* Start Extracted data *

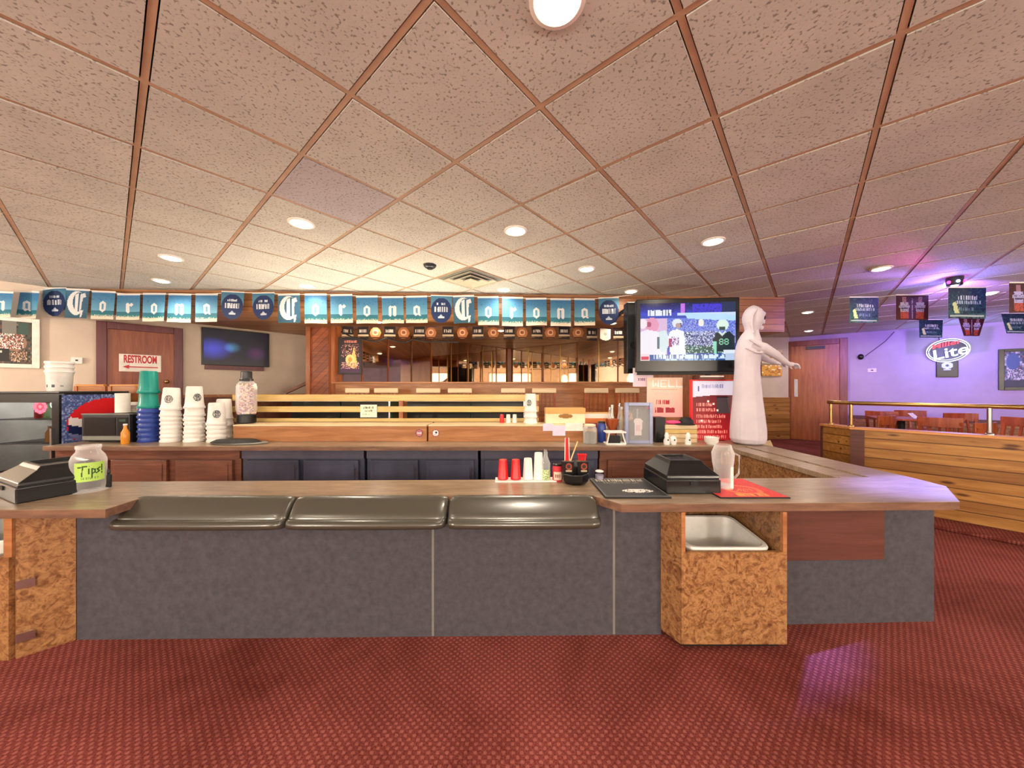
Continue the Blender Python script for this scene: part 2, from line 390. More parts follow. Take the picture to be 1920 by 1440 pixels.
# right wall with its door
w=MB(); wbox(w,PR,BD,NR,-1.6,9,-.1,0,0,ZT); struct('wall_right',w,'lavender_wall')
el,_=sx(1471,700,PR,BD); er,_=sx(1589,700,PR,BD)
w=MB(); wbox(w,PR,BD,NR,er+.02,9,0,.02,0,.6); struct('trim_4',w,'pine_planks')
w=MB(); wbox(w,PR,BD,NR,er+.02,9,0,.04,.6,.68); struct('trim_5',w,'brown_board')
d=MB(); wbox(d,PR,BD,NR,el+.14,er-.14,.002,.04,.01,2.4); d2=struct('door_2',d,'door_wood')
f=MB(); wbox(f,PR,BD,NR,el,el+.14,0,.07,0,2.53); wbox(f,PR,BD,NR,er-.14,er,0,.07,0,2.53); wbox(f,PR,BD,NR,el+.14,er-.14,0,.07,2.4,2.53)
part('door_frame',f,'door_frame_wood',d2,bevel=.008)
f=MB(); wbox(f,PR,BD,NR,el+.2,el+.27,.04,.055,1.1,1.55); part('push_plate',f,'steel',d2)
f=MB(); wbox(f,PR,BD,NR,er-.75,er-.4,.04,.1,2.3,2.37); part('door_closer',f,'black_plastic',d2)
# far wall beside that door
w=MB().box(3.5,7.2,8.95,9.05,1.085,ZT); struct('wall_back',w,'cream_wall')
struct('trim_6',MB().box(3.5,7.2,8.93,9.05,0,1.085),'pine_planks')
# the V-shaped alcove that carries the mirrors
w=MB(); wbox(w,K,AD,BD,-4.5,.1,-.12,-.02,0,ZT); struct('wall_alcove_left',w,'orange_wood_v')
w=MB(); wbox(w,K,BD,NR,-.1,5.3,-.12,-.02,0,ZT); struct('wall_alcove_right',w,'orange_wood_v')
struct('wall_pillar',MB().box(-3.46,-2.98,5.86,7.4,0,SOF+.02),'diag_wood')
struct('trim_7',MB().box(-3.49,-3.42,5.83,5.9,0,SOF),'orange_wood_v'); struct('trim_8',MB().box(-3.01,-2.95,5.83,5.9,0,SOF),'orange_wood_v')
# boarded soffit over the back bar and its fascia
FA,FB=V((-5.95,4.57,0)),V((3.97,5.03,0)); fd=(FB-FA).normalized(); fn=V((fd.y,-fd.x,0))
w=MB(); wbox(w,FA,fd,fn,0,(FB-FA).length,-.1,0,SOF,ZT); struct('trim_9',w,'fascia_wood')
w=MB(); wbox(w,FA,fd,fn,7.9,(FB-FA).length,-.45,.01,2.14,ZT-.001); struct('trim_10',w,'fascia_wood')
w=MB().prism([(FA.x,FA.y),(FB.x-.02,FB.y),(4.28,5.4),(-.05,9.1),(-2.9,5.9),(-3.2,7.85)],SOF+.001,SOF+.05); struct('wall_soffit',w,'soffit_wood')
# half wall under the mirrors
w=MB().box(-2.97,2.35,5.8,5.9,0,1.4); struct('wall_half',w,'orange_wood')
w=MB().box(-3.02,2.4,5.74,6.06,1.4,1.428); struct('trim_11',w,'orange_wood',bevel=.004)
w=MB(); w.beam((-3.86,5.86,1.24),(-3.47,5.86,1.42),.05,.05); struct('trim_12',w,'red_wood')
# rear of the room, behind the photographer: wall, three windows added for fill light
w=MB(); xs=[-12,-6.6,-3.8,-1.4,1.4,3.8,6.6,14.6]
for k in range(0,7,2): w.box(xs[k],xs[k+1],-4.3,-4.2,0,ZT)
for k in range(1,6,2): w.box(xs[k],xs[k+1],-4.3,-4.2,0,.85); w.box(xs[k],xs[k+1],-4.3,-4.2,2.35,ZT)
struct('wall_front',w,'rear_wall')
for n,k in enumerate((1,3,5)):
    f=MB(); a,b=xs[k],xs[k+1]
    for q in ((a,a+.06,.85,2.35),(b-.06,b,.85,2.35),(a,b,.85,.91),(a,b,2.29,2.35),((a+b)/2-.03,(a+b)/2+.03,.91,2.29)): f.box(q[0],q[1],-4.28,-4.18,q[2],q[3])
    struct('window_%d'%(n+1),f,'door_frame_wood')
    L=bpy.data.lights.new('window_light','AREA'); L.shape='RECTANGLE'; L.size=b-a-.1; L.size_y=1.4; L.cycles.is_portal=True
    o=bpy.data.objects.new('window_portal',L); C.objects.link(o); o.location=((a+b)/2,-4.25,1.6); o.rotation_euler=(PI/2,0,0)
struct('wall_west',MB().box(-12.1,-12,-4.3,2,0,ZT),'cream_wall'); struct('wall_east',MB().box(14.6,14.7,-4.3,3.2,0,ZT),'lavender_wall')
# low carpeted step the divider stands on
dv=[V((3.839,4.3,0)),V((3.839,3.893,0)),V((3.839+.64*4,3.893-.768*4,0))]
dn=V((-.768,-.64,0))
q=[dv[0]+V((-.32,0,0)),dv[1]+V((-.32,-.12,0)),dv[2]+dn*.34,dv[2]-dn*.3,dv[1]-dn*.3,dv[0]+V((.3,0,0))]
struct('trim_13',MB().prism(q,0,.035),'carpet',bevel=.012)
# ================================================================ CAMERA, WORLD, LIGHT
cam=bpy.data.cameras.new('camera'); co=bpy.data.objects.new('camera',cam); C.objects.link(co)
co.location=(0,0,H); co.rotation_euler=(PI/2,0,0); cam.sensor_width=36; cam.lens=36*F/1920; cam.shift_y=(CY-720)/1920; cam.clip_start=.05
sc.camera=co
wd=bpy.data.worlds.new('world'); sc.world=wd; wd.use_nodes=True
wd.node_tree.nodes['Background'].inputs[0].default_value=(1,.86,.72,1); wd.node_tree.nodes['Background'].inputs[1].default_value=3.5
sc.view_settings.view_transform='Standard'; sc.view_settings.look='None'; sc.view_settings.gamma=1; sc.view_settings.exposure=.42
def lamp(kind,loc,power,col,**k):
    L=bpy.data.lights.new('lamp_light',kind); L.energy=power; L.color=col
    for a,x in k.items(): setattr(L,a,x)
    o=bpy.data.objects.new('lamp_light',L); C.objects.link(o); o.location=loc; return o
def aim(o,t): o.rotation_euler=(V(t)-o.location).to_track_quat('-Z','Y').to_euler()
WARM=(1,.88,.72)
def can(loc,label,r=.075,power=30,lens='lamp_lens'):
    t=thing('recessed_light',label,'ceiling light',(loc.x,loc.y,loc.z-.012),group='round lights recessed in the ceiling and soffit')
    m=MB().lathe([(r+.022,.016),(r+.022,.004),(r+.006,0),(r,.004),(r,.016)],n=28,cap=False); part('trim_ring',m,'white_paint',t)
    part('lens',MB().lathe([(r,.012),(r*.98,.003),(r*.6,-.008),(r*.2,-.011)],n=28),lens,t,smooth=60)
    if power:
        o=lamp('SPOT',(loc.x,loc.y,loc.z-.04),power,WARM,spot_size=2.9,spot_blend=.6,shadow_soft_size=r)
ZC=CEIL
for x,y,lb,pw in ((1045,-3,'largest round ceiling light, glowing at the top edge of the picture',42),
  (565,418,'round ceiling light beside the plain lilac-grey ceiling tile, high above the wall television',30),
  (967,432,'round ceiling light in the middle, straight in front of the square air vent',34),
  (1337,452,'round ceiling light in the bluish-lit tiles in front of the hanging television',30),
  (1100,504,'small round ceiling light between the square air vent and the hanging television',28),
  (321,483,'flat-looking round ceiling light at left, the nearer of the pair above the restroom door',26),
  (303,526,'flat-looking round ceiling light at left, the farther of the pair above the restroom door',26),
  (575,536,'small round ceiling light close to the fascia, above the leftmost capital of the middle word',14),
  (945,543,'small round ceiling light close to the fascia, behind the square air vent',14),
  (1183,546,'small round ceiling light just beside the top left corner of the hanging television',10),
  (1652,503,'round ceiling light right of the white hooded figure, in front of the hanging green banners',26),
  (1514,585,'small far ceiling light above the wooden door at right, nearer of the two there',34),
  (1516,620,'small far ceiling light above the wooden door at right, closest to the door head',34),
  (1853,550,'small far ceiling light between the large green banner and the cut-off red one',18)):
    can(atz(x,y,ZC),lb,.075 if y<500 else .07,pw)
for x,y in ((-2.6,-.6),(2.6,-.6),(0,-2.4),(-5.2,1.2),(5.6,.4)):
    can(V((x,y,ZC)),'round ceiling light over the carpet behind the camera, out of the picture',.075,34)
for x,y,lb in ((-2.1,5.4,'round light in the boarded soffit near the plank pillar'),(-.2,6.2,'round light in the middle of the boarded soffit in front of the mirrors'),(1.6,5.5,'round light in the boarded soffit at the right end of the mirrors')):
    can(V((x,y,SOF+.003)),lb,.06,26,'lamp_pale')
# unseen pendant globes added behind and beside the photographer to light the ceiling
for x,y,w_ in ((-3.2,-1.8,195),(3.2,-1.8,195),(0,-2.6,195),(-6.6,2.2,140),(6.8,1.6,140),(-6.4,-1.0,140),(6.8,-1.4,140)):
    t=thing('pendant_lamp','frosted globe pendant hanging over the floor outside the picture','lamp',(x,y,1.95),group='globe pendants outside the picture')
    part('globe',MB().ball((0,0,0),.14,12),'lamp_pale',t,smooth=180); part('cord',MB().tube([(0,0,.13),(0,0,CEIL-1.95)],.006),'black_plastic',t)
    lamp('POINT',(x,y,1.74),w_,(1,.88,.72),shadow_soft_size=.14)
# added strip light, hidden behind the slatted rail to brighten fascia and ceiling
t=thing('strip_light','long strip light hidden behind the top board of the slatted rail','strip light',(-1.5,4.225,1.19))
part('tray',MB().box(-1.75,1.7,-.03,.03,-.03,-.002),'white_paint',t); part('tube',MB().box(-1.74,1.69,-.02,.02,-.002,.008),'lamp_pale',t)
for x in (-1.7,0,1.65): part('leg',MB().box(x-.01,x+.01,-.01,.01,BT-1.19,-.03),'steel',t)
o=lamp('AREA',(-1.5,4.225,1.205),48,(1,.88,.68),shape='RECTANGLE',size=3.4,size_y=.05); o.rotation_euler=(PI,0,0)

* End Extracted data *
* Start Extracted data *

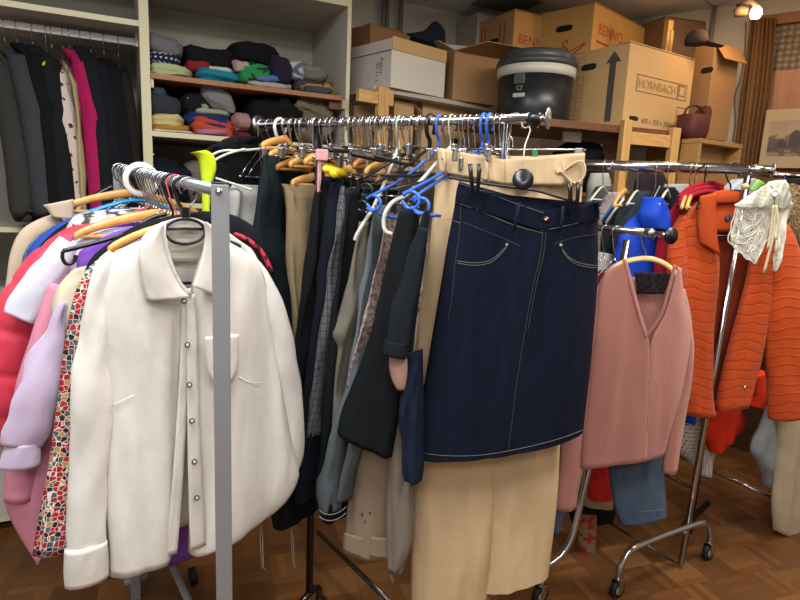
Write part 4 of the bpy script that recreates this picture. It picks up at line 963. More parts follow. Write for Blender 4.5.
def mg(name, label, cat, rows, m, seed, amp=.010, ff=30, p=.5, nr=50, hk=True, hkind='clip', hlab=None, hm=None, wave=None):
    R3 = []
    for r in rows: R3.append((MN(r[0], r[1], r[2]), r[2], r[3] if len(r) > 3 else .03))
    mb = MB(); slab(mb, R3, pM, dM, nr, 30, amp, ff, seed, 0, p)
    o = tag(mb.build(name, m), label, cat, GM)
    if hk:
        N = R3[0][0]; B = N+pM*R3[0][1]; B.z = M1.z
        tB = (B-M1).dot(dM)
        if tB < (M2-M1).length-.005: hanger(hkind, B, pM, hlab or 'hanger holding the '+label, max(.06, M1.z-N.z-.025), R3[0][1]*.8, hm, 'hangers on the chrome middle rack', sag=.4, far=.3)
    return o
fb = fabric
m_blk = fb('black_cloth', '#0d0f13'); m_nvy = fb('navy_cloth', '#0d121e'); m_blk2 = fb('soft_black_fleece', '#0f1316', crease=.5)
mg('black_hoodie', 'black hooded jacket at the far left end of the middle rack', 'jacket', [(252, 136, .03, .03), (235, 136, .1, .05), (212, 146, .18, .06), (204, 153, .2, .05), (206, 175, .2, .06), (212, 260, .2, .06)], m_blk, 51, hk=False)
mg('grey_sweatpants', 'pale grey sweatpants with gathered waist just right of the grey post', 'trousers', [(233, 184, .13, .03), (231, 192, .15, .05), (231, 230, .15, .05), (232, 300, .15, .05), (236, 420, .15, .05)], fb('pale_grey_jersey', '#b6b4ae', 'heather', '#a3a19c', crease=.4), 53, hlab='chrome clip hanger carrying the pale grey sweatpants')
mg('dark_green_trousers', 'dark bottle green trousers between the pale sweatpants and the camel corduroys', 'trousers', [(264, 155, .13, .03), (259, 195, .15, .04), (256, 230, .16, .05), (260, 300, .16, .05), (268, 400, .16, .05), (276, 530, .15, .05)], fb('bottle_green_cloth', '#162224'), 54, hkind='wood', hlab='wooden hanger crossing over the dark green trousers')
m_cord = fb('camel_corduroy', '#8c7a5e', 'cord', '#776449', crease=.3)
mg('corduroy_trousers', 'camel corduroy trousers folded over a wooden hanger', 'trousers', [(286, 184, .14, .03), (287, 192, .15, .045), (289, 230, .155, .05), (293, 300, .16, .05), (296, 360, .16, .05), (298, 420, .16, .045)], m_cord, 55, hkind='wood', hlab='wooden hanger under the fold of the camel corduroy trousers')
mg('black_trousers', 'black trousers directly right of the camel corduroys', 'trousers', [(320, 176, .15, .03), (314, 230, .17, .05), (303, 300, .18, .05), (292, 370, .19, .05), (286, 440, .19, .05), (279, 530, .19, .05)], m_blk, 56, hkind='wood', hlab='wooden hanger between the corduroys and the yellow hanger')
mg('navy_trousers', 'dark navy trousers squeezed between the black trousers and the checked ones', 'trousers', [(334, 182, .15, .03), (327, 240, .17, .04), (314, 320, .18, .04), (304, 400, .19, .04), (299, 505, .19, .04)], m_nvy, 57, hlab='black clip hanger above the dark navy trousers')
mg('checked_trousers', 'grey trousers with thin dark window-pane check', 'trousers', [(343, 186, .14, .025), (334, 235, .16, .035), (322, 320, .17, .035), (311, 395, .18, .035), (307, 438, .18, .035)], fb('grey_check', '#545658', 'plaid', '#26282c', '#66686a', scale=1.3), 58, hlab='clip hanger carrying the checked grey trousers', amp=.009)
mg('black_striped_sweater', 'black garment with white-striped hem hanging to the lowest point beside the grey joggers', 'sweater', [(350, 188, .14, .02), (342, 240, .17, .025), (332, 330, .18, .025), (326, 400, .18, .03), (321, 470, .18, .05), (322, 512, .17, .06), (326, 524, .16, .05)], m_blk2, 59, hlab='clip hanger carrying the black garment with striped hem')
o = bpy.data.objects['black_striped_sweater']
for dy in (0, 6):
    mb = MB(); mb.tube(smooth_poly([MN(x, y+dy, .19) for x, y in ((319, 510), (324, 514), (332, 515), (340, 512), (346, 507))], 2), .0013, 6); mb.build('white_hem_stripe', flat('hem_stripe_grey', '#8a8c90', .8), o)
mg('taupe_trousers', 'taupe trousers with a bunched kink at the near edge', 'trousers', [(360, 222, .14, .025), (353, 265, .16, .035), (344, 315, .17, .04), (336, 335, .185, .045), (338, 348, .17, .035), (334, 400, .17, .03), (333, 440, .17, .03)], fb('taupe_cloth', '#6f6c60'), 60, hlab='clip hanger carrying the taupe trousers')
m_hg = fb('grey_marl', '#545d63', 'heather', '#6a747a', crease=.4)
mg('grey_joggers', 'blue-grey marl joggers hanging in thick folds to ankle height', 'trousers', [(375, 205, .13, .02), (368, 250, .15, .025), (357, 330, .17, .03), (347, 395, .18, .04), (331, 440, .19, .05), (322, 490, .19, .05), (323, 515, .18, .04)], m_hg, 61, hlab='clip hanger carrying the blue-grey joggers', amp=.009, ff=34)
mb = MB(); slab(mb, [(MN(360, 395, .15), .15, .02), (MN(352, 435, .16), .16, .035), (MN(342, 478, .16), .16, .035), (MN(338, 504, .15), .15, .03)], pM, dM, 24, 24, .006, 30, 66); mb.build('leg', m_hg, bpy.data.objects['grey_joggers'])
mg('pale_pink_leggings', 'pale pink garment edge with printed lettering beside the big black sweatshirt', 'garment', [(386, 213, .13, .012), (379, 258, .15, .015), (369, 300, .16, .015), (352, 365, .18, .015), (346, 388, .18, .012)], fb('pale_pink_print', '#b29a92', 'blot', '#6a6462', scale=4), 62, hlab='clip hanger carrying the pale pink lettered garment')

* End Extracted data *

▶ Problem
Search the data for "script". Copy every line that has it.

▶ Task solution
Continue the Blender Python script for this scene: part 2, from line 390. More parts follow. Take the picture to be 1920 by 1440 pixels.
Write part 4 of the bpy script that recreates this picture. It picks up at line 963. More parts follow. Write for Blender 4.5.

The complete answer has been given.